Hakan Övünç Onur, ilgi çekici ilk kitabı ‘Tüketim Toplumu, Nevrotik Kültür ve Dövüş Kulubü’nde, Amerikalı yazar Chuck Palahniuk’un dünya çapında ün kazanmış romanını çok yönlü bir bakışla irdeliyor. Övünç burada, romanda tasvir edilen dünya ile belli başlı karakterlerini merkeze alarak, tüketim toplumunu, nevrotik kültürü, zihinsel terörizmi ve bilinçdışı arketipleri irdeliyor. Bunu yaparken, günümüz dünyasını, yani uygarlığın gelip dayandığı kaotik aşamayı da eleştirel bir gözle değerlendiren yazar, aynı zamanda kitabını Baudrillard, Gramsci, Marcuse, Horkheimer, Adorno ve Žižek gibi önemli düşünürlerden alıntılarla da zenginleştiriyor.

Adrian Desmond ve James Moore – Charles Darwin (2011)

  • CHARLES DARWIN, Adrian Desmond ve James Moore, çeviren: Ebru Kılıç, İş Kültür Yayınları, biyografi, 946 sayfa

 

İki yazarlı elimizdeki kitap, bilim tarihine evrim kuramıyla büyük katkıda bulunmuş Charles Darwin’in hayatını, önemli detaylarla harmanlayarak veriyor. Yazarlar, Darwin’in genç bir doğabilimci ve bilim teorisyeni olarak hayatını anlatırken, bunu geniş bir sosyo-kültürel çerçeve gözeterek yapıyor; ayrıca Darwin’in çalışmaları ile teorilerine getirilen birçok eleştiriyi de masaya yatırıyor. Kitapta bunun yanı sıra, Darwin’in pek bilinmeyen ilginç bir yönü; onun hastalıklar, hayalkırıklıkları ve trajedilerle dolu hayatı da ele alınıyor. Kitap, oylumlu oluşu ve çok sayıda fotoğrafla zenginleştirilmesiyle, tam teşekküllü bir Darwin belgeseli.

Ümit Sönmez – Piyasanın İdaresi (2011)

  • PİYASANIN İDARESİ, Ümit Sönmez, İletişim Yayınları, inceleme, 247 sayfa

 

Kamu yönetimi ve siyasal iktisat alanlarında çalışmalar yapmış Ümit Sönmez, ‘Piyasanın İdaresi’nde, eleştirel bir neoliberalizm okuması üzerinden, kimilerinin “devlet içinde devlet” diyerek eleştirdiği, kimilerinin de tüm toplumsal ve yönetimsel sorunların çözümü olarak alkış tuttuğu bağımsız düzenleyici kurumları (BDK) ayrıntılı şekilde masaya yatırıyor. Bu kurumların nasıl kurulduklarını sorgulayan ve onların mevcut örgüt yapılarını, işlevlerini ve güçlerini nereden aldıklarını araştıran çalışma, konuyla ilgilenenler için kılavuz niteliğinde bir eser. Sönmez, tarihsel süreçleri ve kuramsal gelişmeleri de içine alan bir perspektifle, bu kurumların nasıl ve neden kurulduklarını analiz ediyor; bununla paralel şekilde, neoliberalizmin devlet-piyasa ilişkisine dair tasarımını da bütünlüklü bir bakışla ortaya koyuyor.

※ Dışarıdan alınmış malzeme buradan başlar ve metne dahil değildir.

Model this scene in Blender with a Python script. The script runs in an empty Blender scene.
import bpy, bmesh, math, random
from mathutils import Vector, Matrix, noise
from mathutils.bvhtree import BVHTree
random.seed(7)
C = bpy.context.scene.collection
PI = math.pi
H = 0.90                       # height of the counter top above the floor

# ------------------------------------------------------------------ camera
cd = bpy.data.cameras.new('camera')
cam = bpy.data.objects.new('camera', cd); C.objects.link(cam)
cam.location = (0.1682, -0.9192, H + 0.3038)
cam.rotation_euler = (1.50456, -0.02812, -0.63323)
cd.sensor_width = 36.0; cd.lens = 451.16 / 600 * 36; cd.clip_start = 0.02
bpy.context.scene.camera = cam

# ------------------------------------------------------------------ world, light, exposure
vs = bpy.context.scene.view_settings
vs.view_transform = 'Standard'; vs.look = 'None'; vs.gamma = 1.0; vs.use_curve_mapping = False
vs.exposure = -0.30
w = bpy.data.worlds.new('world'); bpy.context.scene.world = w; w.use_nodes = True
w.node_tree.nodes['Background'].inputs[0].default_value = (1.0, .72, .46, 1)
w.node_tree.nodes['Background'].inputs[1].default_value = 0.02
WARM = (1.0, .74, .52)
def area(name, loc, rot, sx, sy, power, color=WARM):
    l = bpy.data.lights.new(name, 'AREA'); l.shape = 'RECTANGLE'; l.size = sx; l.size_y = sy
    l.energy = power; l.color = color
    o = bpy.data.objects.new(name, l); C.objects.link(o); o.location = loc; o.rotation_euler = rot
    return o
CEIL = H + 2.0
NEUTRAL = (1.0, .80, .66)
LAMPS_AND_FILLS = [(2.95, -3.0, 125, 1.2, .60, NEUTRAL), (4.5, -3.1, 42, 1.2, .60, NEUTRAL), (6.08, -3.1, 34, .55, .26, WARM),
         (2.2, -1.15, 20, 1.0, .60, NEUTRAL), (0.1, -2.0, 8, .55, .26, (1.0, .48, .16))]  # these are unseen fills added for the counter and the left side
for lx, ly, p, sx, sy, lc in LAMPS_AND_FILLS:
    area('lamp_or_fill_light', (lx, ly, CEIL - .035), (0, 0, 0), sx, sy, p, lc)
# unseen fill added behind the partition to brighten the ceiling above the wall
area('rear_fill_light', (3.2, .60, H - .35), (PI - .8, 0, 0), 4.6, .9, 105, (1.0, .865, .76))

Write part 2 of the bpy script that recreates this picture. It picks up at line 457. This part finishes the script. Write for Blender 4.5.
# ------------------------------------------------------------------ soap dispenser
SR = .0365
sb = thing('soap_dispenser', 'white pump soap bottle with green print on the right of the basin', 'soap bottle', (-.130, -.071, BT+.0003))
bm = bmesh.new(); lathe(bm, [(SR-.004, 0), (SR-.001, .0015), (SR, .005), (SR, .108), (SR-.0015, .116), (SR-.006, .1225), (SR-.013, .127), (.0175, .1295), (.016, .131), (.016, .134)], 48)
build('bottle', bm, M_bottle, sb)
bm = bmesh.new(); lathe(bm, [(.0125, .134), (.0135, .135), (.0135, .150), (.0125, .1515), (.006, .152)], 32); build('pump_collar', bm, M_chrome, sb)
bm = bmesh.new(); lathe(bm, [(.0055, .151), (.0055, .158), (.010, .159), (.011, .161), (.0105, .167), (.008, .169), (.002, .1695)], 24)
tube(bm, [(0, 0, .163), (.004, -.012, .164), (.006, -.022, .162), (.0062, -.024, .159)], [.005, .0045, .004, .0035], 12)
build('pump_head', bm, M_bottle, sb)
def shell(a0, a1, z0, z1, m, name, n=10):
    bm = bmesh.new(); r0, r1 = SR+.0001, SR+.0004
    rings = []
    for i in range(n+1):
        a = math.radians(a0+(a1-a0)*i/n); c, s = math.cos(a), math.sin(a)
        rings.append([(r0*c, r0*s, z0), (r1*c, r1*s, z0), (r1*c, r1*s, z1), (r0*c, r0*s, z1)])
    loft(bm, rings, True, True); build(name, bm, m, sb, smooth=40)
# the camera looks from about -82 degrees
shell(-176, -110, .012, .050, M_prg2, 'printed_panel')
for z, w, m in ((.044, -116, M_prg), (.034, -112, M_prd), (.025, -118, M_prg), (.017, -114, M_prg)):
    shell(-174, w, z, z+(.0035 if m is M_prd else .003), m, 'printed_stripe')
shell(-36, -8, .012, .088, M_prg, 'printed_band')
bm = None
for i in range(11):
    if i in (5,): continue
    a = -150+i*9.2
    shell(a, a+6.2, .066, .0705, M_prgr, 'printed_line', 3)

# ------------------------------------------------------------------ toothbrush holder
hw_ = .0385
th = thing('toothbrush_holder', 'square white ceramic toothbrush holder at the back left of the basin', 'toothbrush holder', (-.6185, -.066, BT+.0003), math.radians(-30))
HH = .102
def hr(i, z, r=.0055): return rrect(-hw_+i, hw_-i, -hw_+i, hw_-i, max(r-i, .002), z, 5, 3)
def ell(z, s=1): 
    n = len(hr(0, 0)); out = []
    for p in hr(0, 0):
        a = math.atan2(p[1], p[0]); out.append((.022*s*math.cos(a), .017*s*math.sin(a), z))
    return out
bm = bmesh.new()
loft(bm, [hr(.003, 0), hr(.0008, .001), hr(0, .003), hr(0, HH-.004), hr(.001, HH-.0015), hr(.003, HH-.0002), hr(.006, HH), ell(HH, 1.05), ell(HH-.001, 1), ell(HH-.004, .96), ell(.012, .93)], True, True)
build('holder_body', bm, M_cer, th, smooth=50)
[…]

Cem Şancı – Çocuğunuzu İnternetten Koruma Rehberi (2011)

  • COCUĞUNUZU İNTERNET’TEN KORUMA REHBERİ, Cem Şancı, Destek Yayınları, eğitim, 79 sayfa

 

İnternet, birçok faydasının yanı sıra, zararlı birçok içeriğiyle de, özellikle çocuklar için büyük tehditler barındıran bir mecra. Cem Şancı, ebeveynlere hitap ettiği elimizdeki kitabında, internetin tehlikeleri hakkında okurlarını uyarıyor ve bunların nasıl üstesinden gelinebileceği konusunda önerilerde bulunuyor. Yazar, internette çocukları bekleyen tehditleri madde madde inceleyip yaşanmış örnekleri anlatırken, hem anne babaları tehlikelere karşı bilinçlendiriyor hem de hangi tehdide karşı ne önlem alınabileceğini inceliyor. Verilen bu önlemlerin basit olduğunu ve okurun, bilgisayar uzmanı olmasını gerektirmediğini de belirtelim.

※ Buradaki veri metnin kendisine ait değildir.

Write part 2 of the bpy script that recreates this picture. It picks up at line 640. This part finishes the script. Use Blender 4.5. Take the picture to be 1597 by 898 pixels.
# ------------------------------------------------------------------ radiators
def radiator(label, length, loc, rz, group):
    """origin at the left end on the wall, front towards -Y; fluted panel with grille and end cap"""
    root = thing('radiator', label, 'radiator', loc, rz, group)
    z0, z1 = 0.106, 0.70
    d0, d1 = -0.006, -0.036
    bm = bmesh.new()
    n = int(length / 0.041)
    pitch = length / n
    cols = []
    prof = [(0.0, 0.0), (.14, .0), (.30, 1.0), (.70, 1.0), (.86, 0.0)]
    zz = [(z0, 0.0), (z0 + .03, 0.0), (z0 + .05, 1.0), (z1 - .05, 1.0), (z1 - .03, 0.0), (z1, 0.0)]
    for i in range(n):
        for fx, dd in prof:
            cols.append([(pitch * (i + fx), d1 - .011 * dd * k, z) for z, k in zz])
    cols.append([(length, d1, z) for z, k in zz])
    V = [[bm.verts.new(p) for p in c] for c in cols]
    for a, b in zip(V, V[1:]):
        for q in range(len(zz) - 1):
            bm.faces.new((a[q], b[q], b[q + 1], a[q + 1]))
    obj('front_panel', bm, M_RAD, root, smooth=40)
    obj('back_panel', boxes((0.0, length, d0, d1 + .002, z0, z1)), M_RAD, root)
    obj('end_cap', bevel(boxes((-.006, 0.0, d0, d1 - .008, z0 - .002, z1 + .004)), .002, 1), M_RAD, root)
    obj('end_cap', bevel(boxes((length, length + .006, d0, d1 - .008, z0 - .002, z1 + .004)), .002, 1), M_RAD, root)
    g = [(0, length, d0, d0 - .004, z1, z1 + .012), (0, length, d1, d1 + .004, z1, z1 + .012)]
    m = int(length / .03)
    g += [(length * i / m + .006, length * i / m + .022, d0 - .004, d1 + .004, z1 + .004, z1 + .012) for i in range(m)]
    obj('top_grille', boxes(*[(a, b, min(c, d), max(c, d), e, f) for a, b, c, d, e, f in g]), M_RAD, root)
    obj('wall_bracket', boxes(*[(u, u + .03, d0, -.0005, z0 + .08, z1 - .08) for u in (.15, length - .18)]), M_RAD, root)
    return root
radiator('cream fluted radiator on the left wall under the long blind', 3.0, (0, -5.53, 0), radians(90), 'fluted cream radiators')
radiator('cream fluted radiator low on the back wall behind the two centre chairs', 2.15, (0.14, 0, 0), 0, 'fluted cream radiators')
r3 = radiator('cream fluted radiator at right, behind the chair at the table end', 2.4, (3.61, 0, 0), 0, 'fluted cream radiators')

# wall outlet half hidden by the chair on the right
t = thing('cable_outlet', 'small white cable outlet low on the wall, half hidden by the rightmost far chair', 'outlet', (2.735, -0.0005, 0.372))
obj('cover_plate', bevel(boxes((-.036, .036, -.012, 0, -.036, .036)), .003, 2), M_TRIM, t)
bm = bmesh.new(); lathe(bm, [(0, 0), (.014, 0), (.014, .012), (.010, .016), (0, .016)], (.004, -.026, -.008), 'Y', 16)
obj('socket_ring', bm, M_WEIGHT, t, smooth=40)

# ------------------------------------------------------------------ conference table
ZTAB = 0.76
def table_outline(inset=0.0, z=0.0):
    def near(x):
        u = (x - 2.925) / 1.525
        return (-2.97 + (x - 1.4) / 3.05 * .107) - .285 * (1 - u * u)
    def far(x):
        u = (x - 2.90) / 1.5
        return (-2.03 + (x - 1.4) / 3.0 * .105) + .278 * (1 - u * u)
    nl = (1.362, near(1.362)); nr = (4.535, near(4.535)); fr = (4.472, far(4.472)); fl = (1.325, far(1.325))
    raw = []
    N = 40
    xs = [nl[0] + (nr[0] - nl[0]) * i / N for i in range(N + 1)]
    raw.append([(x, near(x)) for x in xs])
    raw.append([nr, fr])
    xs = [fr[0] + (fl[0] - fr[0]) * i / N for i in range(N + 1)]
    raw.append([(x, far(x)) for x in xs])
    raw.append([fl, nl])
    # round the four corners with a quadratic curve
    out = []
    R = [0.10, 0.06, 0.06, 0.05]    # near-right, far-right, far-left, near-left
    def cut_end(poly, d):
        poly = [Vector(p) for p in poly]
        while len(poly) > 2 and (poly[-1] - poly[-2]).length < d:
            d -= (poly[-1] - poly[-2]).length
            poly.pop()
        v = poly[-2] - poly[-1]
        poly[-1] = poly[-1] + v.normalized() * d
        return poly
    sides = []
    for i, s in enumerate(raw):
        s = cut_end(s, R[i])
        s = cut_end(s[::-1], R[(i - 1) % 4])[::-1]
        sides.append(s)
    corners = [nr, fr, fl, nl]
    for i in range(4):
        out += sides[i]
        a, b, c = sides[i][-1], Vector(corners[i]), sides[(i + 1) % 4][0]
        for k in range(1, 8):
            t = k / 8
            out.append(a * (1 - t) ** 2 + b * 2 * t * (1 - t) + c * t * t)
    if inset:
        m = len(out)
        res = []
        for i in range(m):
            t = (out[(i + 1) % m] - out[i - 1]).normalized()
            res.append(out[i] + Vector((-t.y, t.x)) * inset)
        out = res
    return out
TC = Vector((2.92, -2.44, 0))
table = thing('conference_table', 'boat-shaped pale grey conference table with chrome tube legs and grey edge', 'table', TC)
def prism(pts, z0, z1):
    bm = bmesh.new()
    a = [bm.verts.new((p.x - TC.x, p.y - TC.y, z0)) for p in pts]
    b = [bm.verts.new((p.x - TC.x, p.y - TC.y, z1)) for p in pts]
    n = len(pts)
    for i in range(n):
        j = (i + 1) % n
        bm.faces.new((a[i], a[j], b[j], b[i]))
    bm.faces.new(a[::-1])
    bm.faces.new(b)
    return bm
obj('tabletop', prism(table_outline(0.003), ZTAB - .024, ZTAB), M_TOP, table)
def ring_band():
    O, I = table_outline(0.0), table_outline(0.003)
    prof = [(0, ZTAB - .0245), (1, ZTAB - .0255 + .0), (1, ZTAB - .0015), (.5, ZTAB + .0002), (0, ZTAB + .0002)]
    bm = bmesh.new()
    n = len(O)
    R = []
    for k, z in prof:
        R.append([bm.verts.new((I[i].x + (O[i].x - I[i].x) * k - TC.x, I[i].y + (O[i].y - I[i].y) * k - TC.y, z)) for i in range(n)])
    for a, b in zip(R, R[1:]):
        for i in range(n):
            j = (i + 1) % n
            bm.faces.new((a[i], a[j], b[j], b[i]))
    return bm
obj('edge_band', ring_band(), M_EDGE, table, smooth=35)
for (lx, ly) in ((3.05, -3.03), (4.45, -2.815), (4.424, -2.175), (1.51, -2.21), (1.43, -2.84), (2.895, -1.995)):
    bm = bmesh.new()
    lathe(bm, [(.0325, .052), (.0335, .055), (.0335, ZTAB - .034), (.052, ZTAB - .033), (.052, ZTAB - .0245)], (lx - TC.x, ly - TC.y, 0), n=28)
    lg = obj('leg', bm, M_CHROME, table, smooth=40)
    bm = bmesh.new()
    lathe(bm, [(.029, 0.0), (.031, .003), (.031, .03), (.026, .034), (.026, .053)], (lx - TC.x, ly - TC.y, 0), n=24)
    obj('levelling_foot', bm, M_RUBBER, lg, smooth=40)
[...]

Walter Isaacson – Steve Jobs (2011)

  • STEVE JOBS, Walter Isaacson, çeviren: Dost Körpe, Domingo Yayınları, biyografi, 550 sayfa

 

Einstein, Benjamin Franklin ve Henry Kissinger gibi önemli isimlere dair yazdığı biyografilerle bilinen Walter Isaacson, bu halkaya son olarak, 7 Ekim’de ölen Apple’ın başkanı ve en büyük ortağı Steve Jobs’ı ekliyor. Kimileri Jobs’ı günümüzün azizi ilan etmiş; kimileri de onu, Apple’ın Çin’de bulunan fabrikalarındaki insanlık dışı çalışma şartlarıyla hatırlamıştı. Isaacson kitabı için Jobs’la üç yıl zaman geçirmiş ve neredeyse Jobs’ı tanıyan herkesle görüşmüş. Kitap, Jobs’un iş yaşamının inişli çıkışlı duraklarını verirken; hayatının bilinmeyen yönleri ile Apple logosu başta olmak üzere firmaya dair bazı efsaneleri açıklığa kavuşturuyor.

Bryan D. Palmer – Karanlığın Kültürleri (2011)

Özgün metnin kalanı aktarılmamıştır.